Saint or otherwise, humans tune into specific physical cues that determine attraction. Facial symmetry and familiarity, age, smell and even varying hormone levels can affect attraction.

“We can say that it’s superficial to focus on physical traits, but for the majority of people, that is the initial thing that pulls someone in,” said Erin Chapman, who teaches an Intimate Relationships course at UI. “We’re very visual people for the most part.”

Ideas of beauty based in facial symmetry date back to the Greeks, who questioned why symmetry was attractive and adhered to symmetrical ideals in their sculptures. Facial symmetry signifies someone who has developed free of disruption and avoided any disfiguring injury since then. The evolutionary psychology argument would be that such a person is healthy and might make a better mate since their physical developmental process went well.

“Psychologists tend to think the brain is wired that way because it worked,” Locke said. “People that were attracted to a symmetricalindividual were more likely to leave healthy and fertile offspring than people who were not attracted to such individuals.”

Chapman referenced love maps, which focus on familiarity and how being exposed to certain characteristics or traits while growing up can subconsciously affect who a person is attracted to later in life.

“In terms of what we’re attracted to, I think to some extent it’s socialized into us,” Chapman said. “It’s kind of like how people ‘marry their parents.'”

The theory is that, subconsciously, a person is more comfortable approaching a person who seems more familiar or similar to them. Even toys or TV show characters can create a type of familiarity.

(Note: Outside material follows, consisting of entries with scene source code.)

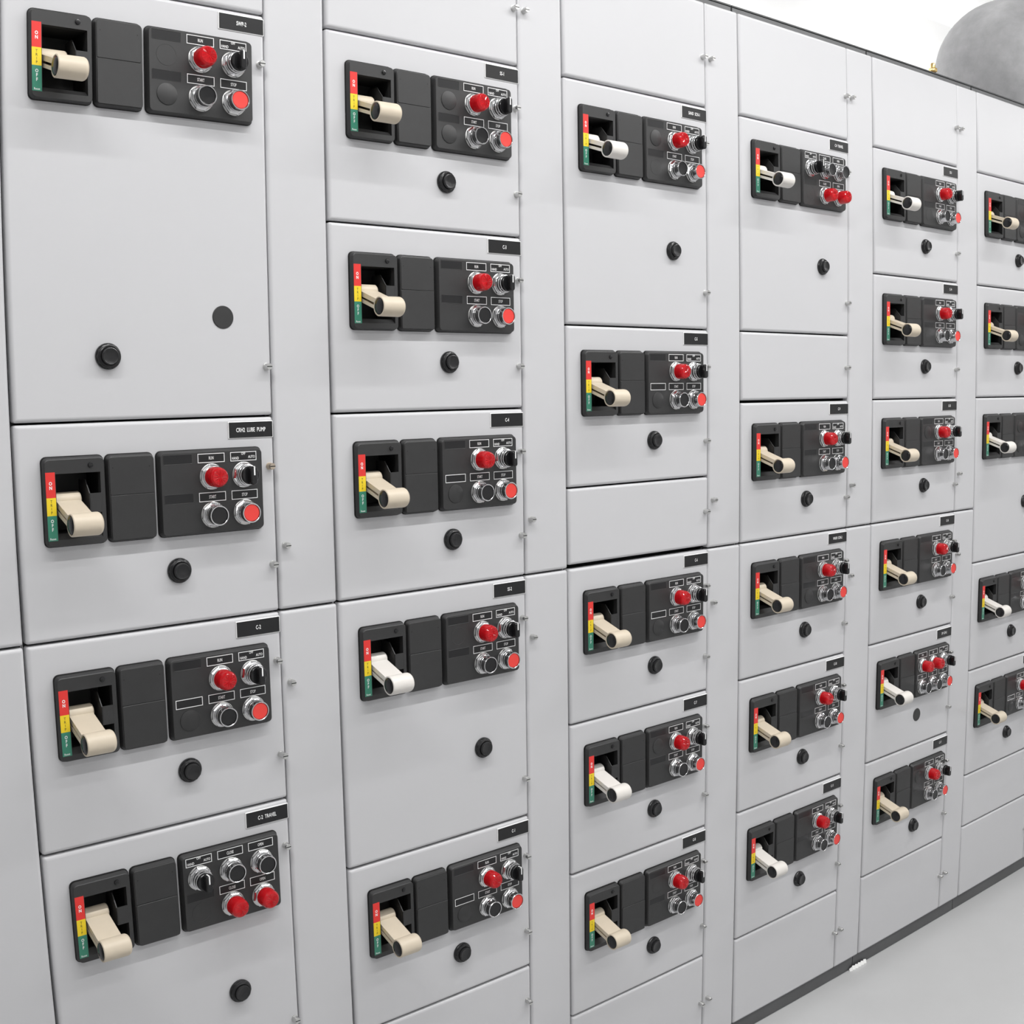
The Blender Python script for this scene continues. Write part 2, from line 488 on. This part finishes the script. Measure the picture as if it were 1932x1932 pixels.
def nameplate_mesh():
    b = MB(); w, h = 0.0380, 0.0129
    b.plate(-w, w, -h, h, [(0, 0), (0, -0.0009)], 0.0005, 1, m=1, cap=False)
    lp = b.rloop(-w, w, -h, h, -0.0009, 0.0005, 1)
    l2 = b.rloop(-w + .0011, w - .0011, -h + .0011, h - .0011, -0.0016, 0.0005, 1)
    b.bridge(lp, l2, 1); b.face(l2, 0)
    return b.mesh('nameplate', [PLATE, WHITE], smooth=False)
NAMEP = nameplate_mesh()

# lettering on the colour bands
T_ON = text_mesh('O\nN', 0.0066, 0.85, WHITE, 0.035)
T_TRIP = text_mesh('T\nR\nI\nP', 0.0056, 0.85, INK, 0.01)
T_OFF = text_mesh('O\nF\nF', 0.0064, 0.85, WHITE, 0.03)
T_RESET = text_mesh('Reset', 0.0042, 0.9, WHITE, 0.01)

_doors = {}
def get_door(w, h, hole):
    k = (round(w, 4), round(h, 4), hole)
    if k not in _doors: _doors[k] = door_mesh(w, h, hole)
    return _doors[k]
GAP = 0.0030
XL, XR = 0.0022, 0.4000     # door edges inside the section

def top_of(t): return ZT if t == 'T' else t * M
def bot_of(t): return ZB if t == 'B' else t * M

def add_device(root, kind, col, row, H):
    u, v = CU[col], RV[row]; lv = LV[row]
    base = (0, 0, H)
    def legend(txt, hoa=False):
        lp = obj('legend_plate', LEGEND, root, (u, 0, H + lv))
        if hoa:
            obj('lettering', text_mesh('OFF', 0.0058, 0.70, WHITE, 0.012), lp, (0, -0.01282, 0.0042))
            obj('lettering', text_mesh('HAND', 0.0058, 0.70, WHITE, 0.012), lp, (-0.0135, -0.01282, -0.0024))
            obj('lettering', text_mesh('AUTO', 0.0058, 0.70, WHITE, 0.012), lp, (0.0135, -0.01282, -0.0012))
        elif txt:
            obj('lettering', text_mesh(txt, 0.0068, 0.58, WHITE, 0.012), lp, (0, -0.01282, 0))
    at = (u, 0, H + v)
    if kind is None: return
    k = kind[0]
    if k == 'recess':
        obj('label_recess', RECESS, root, (u, 0, H + lv))
        if len(kind) > 1:
            if kind[1] == 'plug': obj('blank_plug', PLUG, root, at)
            else: obj('knockout_disc', KNOCK, root, at)
        return
    if k == 'blanklegend':
        legend(''); obj('blank_plug', PLUG, root, at); return
    legend(kind[1] if len(kind) > 1 else '', k == 'sel')
    if k == 'lamp':
        o = obj('indicator_light', LAMPB, root, at); obj('mounting_nut', NUT, o); obj('lens', LENSM, o)
    elif k in ('black', 'red'):
        o = obj('push_button', SLEEVE, root, at); obj('mounting_nut', NUT, o)
        c = obj('button_cap', CAPR if k == 'red' else CAPB, o)
        if k == 'red': c['label'] = 'red button cap'
    elif k == 'sel':
        o = obj('selector_switch', SELB, root, at); obj('mounting_nut', NUT, o); obj('knob', KNOBM, o); obj('pointer_line', POINT, o)

G_UNIT = 'control units of the switchgear line-up'
def unit(sec, top, bot, plate, label, left=(('recess',), ('recess',)), layout=None, reset=None, ivory=False, plug=None, tarn=None, loose=None, name_scale=1.0, gap=GAP):
    x = (sec - 1) * P + XL
    zt, zb = top_of(top), bot_of(bot)
    H = zt - zb                      # root at the door's lower left corner
    root = thing('control_unit', label, 'control unit', (x, 0, zb), G_UNIT)
    w = XR - XL
    h = H - gap
    OFFU = -XL
    d = obj('door', get_door(w, h, True), root, (0, 0, H - 0.0004))
    # everything below is laid out from the section line, so shift by -XL
    holder = H
    def part(name, me, u=0.0, v=0.0, y=0.0, parent=root):
        return obj(name, me, parent, (u + OFFU, y, H + v))
    npz = -0.0190
    npl = part('nameplate', NAMEP, 0.3609, npz)
    if plate:
        obj('lettering', text_mesh(plate, 0.0090, 0.66, WHITE, 0.018), npl, (0, -0.00168, 0))
    op = part('operator_housing', OPER)
    obj('lock_tab', TAB, op)
    obj('housing_screw', HSCREW, op, (0.1032, -0.0119, -0.0588))
    for nm, me, lab, tm, tv, z in (('on_band', B_ON, 'red ON band', T_ON, -0.0846, 0), ('trip_band', B_TRIP, 'yellow TRIP band', T_TRIP, -0.1142, 0), ('off_band', B_OFF, 'green OFF band', T_OFF, -0.1395, 0)):
        o = obj(nm, me, op); o['label'] = lab
        obj('lettering', tm, o, (0.0450, -0.01236, tv))
        if nm == 'off_band': obj('lettering', T_RESET, o, (0.0450, -0.01236, -0.1583))
    hd = part('handle', H_IVORY if ivory else H_BEIGE)
    hd['label'] = 'off-white lever handle' if ivory else 'beige lever handle'
    obj('grip_cap', GCAP, hd)
    cv = part('cover_plate', COVER); obj('upper_flap', FLAP, cv); obj('lower_panel', LOWP, cv)
    part('control_plate', CONTROL)
    lay = layout or [[left[0], ('lamp', 'RUN'), ('sel',)], [left[1], ('black', 'START'), ('red', 'STOP')]]
    class Sh: pass
    sub = root
    for r in range(2):
        for c in range(3):
            add_device_shift(root, lay[r][c], c, r, H, OFFU)
    rs = reset or (0.2345, -0.2232)
    if plug:
        pu = part('hole_plug', FPLUG, plug[0], plug[1])
    if reset != 'none':
        rb = part('reset_button', RESET, rs[0], rs[1]); obj('reset_cap', RESETC, rb)
    for i, v in enumerate((-0.5 * M, -H + 0.5 * M)):
        me = SCREWT if tarn == i else (SCREWL if loose == i else SCREW)
        part('door_screw', me, 0.3912, v)
    return root

def add_device_shift(root, kind, c, r, H, off):
    before = set(root.children)
    add_device(root, kind, c, r, H)
    for ch in root.children:
        if ch not in before: ch.location.x += off

def blank(sec, top, bot, label, screws, gap=GAP):
    x = (sec - 1) * P + XL
    zt, zb = top_of(top), bot_of(bot); H = zt - zb
    root = thing('blank_door', label, 'door', (x, 0, zb), 'blank doors of the switchgear line-up')
    obj('door', get_door(XR - XL, H - gap, False), root, (0, 0, H - 0.0004))
    for z in screws: obj('door_screw', SCREW, root, (0.3905 - XL, 0, z - zb))
    return root

def strip_cover(sec, upper, label):
    x0 = (sec - 1) * P + D + 0.0010; w = P - D - 0.0030
    zt, zb = (ZT, 0.0) if upper else (0.0, ZB); H = zt - zb
    root = thing('cover_strip', label, 'panel', (x0, 0, zb), 'narrow cover strips between the unit columns')
    obj('cover', get_door(w, H - GAP, False), root, (0, 0, H - 0.0004))
    for z in ((0.68 * M, 6.67 * M) if upper else (-0.755 * M, -6.70 * M)):
        obj('cover_screw', SCREW, root, (0.0125, 0, z - zb))
    return root

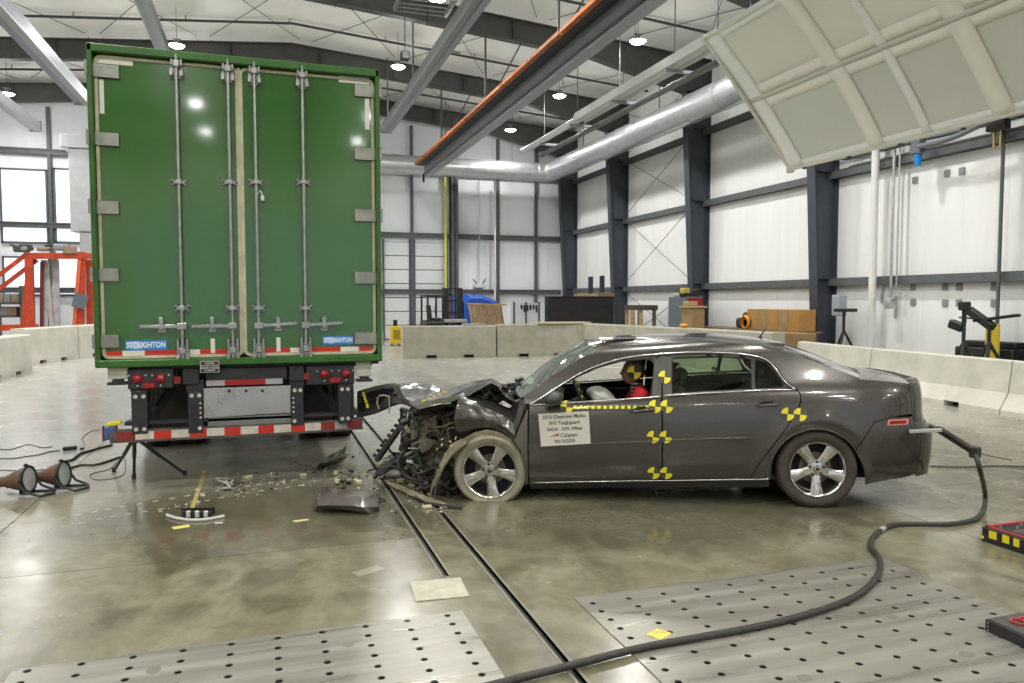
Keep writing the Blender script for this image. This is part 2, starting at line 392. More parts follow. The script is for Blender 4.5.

“You feel like you know them,” Chapman said. “There’s not as much fear there — nobody likes to be rejected.”

Age range is another common qualifier in the quest for a reproductive partner. People are most attracted to individuals that have reached reproductive age but are not too old, as both sperm quality and female fertility decrease with age.

“The brain is not randomly wired this way and you find these types of patterns across cultures,” Locke said. “If you find this universality to it, you’d ask ‘Why does the brain show this pattern so consistently?'”

The search for patterns has shown that people are attracted to the smell of different immune systems than their own, and that the type of features women prefer in a mate changes during their menstrual cycle. In evolutionary psychology, there’s speculation that a person’s body shape can be an indicator of social status and access to resources. “It’s not just what’s visually appealing to us but also kind of what messages we’re getting from it,” Chapman said. “There’s a layering effect from the messages sent by a certain trait or certain feature or certain look.”

As Locke said, speculations are based on observations. Historically, people are attracted to body types that signify wealth and resources. “If you look at some of the old paintings and art, you can see that the women are a lot more voluptuous,” Chapman said. “That was considered beautiful.”

Improved access to calorie-dense food has led to a change in socioeconomic signifiers and, as a result, what cultures find attractive.

“The attraction to the Barbie-doll style — long skinny legs — is somewhat uniquely Western, in fact modern Western, phenomenon,” Locke said. “Cultures with more of a history of deprivation tend to be attracted to plumper females.”

A lot of things have changed throughout Western culture, though. Good reproductive partners aren’t always good conversation partners and bowing to evolutionary pressures don’t ensure a good relationship. “Sometimes people just find different things attractive,” Chapman said. Looks can be the initial hook, but it takes more than just physical attraction to sustain a relationship.

“Lust is fragile,” Locke said. “I don’t think of it as a deadly sin, but it’s
certainly not the basis for a long-term relationship.”